Shareholdings of Fraunhofer
Fraunhofer Venture
Greasoline GmbH
The Company
The greasoline® technology converts oily and fatty raw and waste materials to hydrocarbon mixtures consisting of chemical substances occurring in fossil gasoline, kerosene and diesel fuels. These products may be used as fuels and fuel components but also as chemical raw materials. The procedure was developed over the last few years at the Fraunhofer Institute for Environmental, Safety and Energy Technology UMSICHT in Oberhausen, Germany. In contrast to biodiesel, the product is chemically identical with fossil fuels to a large extent and may not only be used as fuel itself but also for enriching fuels ("designer fuel"). In 2011, the company was founded as a spin-off of the Fraunhofer Institute.
The Procedure
The greasoline® procedure enables the reprocessing of inferior fatty and oily waste materials to produce highest-grade biofuels. The materials used may be contaminated by fossil oils and contain unlimited amounts of free fatty acids and up to 10 weight percent of water. They are converted to the gas phase, enriched with water vapor as required and put over an activated carbon catalyst bed at around 450 to 500°C. The result is a mixture of fuel gases, CO, CO2, water and fuel vapor, from which the liquid fuel raw product is separated by means of cooling.
The Benefits
The technology addresses attractive, growing markets: The blending quota guidelines for gasoline and diesel fuels may be met without having to sacrifice the high quality of fossil fuels or having to provide new infrastructure. With biokerosene, airlines may save CO2 certificates, fulfill their commitment to climate-neutral growth and there are also advantages for end-customer marketing over established technologies using food-quality raw materials. The procedure may be implemented cost-efficiently in existing refinery infrastructure. Other related procedures to which it might be compared are procedures for catalytic cracking of fats and fat components.
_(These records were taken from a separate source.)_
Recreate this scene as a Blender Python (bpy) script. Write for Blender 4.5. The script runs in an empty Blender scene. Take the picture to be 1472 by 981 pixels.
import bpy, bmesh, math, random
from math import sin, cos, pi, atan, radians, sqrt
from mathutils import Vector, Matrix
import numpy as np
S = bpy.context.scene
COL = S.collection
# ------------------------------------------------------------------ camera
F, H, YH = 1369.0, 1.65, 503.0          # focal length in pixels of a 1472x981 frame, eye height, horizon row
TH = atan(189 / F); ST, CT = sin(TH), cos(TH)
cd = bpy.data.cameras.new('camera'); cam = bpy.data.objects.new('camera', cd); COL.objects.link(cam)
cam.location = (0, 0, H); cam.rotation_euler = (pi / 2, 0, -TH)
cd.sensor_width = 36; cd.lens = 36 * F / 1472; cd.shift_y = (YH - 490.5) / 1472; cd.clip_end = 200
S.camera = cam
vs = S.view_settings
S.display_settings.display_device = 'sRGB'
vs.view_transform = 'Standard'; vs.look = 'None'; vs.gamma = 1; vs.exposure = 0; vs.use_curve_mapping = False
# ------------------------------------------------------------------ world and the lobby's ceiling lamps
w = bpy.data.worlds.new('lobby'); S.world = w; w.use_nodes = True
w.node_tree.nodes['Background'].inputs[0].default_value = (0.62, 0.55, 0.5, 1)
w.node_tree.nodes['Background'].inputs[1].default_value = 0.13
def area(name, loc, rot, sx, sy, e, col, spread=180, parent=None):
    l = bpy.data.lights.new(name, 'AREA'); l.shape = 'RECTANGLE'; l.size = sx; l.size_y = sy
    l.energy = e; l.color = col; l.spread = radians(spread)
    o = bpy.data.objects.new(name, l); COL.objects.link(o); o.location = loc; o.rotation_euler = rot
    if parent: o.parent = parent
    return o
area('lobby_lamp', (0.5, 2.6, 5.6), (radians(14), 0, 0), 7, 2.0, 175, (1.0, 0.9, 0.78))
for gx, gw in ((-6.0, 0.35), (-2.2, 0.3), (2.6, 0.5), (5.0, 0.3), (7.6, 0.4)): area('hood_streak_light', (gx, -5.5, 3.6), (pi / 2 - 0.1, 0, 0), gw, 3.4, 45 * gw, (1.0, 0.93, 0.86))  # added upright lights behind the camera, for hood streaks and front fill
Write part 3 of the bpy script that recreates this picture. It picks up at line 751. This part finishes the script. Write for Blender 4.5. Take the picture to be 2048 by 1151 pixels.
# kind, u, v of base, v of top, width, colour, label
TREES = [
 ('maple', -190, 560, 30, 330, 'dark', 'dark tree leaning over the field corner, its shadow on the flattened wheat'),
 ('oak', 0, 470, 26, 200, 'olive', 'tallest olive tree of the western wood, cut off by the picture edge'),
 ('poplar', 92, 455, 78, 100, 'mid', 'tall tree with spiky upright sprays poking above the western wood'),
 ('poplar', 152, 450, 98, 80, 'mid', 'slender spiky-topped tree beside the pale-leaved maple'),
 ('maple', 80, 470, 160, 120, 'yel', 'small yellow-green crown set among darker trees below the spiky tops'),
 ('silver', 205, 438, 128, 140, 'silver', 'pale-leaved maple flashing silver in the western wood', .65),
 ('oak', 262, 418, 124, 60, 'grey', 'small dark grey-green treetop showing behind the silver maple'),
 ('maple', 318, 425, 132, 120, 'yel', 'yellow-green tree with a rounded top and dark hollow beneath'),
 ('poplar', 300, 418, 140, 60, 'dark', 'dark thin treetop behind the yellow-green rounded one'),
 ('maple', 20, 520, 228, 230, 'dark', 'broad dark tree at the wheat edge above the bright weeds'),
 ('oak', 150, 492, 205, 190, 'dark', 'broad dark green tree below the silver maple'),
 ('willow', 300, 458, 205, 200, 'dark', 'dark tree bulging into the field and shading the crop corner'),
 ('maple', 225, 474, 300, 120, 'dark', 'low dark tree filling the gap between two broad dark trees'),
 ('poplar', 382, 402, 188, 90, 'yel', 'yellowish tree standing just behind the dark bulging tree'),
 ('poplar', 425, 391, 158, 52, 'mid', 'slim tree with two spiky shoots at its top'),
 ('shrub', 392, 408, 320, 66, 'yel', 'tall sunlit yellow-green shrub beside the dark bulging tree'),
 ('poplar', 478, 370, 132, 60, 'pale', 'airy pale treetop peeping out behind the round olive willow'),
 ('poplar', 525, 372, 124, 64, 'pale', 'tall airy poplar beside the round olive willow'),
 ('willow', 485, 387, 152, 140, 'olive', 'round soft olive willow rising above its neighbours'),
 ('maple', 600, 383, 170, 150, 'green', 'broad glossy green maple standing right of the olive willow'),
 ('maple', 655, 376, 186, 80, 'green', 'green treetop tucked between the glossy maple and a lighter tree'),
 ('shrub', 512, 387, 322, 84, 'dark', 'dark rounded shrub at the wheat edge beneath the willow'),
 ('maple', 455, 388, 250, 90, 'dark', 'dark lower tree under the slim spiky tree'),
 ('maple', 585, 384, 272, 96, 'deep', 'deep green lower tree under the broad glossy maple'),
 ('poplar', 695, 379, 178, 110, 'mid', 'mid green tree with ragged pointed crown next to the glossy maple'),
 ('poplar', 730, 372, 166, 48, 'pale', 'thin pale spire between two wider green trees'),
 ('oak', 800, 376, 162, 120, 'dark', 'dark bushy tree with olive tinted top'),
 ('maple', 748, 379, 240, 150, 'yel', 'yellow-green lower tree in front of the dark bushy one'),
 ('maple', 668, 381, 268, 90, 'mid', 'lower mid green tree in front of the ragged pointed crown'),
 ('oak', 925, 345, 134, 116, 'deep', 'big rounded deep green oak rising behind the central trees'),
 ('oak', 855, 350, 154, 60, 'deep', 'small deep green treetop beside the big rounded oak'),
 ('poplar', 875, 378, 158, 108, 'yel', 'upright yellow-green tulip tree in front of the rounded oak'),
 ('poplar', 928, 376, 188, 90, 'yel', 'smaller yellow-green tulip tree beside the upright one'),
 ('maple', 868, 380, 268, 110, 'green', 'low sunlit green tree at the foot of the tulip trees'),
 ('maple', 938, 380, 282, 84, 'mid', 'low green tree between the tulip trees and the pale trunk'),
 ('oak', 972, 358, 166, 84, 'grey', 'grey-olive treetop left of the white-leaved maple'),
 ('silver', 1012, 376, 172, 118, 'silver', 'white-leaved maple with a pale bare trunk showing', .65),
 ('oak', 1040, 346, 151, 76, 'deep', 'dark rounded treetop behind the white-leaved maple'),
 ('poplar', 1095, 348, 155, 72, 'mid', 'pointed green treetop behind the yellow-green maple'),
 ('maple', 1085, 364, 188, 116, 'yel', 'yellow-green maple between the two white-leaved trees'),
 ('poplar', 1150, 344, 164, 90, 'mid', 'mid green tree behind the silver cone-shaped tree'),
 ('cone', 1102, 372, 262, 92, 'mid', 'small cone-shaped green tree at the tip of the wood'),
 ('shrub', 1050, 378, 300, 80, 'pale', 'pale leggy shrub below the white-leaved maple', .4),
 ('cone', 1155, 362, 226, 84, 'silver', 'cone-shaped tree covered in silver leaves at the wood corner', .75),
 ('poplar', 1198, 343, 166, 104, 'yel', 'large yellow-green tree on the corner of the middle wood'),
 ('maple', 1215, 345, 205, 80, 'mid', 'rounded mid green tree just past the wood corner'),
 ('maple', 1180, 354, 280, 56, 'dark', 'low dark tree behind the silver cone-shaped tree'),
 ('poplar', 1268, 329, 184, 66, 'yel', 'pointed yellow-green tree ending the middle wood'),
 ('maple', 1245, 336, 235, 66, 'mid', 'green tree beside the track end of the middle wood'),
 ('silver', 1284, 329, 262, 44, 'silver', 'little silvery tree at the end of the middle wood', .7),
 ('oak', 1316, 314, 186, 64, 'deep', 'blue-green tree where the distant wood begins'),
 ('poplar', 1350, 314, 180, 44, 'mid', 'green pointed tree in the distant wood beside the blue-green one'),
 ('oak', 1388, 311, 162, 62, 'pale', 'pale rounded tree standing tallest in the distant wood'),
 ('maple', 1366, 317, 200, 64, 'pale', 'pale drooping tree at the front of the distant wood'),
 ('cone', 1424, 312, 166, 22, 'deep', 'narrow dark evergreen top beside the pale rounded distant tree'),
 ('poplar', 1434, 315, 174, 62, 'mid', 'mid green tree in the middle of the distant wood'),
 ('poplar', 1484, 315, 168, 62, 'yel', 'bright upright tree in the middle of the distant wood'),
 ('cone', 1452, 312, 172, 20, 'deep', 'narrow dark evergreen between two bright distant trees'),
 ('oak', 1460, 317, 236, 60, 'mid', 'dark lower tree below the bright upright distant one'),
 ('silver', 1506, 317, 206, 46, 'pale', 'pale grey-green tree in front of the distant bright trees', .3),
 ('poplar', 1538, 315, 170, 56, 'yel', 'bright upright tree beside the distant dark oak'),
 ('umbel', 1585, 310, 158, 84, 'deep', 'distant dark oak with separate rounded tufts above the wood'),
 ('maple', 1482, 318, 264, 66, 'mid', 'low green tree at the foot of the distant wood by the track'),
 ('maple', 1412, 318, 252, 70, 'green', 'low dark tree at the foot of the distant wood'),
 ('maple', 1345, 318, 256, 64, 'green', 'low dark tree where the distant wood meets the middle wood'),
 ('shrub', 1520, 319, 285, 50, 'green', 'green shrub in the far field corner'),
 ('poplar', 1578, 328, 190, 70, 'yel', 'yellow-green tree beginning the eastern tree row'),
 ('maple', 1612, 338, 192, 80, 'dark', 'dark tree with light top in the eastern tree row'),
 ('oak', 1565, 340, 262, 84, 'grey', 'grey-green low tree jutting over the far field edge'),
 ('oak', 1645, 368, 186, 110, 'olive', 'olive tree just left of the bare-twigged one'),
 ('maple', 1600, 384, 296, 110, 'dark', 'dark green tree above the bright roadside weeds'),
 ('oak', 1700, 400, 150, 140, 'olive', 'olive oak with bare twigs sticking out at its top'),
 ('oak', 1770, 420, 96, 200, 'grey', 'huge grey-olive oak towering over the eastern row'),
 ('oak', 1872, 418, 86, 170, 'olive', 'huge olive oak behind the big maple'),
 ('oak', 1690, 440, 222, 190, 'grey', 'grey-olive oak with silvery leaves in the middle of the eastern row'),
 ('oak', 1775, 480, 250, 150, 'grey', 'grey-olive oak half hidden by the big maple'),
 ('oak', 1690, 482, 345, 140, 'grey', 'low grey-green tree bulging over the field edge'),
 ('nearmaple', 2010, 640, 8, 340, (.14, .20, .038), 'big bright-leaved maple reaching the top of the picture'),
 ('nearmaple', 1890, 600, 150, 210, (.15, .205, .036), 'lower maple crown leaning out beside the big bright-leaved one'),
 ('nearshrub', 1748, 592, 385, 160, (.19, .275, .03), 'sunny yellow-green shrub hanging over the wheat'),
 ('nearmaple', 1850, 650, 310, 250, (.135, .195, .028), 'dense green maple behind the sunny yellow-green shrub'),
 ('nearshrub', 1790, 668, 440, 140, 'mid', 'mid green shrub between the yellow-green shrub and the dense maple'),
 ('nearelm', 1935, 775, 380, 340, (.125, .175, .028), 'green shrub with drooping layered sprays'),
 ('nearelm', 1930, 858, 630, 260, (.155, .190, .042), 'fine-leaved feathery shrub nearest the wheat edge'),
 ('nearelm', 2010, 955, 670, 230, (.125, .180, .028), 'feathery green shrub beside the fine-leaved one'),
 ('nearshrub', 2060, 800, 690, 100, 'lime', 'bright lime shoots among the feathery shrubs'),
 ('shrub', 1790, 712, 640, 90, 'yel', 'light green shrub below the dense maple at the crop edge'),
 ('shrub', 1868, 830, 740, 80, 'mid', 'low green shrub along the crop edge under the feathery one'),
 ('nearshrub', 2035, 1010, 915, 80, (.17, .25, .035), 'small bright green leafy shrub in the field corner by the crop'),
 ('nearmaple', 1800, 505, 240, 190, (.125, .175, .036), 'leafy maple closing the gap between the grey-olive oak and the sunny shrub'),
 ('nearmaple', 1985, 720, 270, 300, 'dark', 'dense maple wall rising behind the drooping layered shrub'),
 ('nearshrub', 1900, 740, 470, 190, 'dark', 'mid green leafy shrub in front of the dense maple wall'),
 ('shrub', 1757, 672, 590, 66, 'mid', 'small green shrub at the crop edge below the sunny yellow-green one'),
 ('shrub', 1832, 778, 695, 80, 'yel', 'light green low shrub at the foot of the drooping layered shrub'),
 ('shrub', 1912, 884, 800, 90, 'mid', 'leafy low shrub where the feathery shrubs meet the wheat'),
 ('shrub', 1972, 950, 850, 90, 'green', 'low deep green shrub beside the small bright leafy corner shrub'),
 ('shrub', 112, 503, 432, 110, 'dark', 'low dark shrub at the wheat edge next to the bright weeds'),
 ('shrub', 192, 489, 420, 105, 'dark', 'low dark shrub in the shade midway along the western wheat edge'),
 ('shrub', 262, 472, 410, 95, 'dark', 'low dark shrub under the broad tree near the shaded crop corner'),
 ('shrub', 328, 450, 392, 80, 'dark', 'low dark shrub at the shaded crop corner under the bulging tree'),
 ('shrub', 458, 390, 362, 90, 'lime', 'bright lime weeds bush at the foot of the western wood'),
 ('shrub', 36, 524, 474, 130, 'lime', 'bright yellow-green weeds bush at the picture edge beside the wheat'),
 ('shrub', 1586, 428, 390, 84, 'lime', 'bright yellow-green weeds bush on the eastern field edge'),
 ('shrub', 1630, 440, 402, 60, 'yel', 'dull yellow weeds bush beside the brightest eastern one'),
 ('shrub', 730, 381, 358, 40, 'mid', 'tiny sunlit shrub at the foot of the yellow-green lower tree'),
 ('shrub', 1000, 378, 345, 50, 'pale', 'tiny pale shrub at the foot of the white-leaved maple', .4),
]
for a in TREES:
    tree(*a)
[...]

The benefits of the greasoline® procedure result from the specific combination of procedure characteristics such as standard pressure, heterogeneous gas solid matter catalysis, activated carbon catalyst and optional water vapor addition. Using activated carbon as a catalyst is significantly more cost-efficient than the catalysts used in alternative technologies. The low catalyst price is particularly advantageous in case of catalyst contamination or accelerated catalyst aging due to variations in raw material quality as common in waste material utilization. In contrast to the biodiesel procedure, greasoline® has the advantage that also waste flows may be used such as the waste material fraction of biodiesel production from waste edible fats or residues from palm oil biodiesel production as well as waste from the production of other vegetable oils that may not be used for food purposes. The procedure may also be used very successfully for the production of bio fuels from algae-derived oils. The pilot plant operated in Oberhausen serves for optimizing the production process for other raw materials and supports the procedure's implementation on a large industrial scale.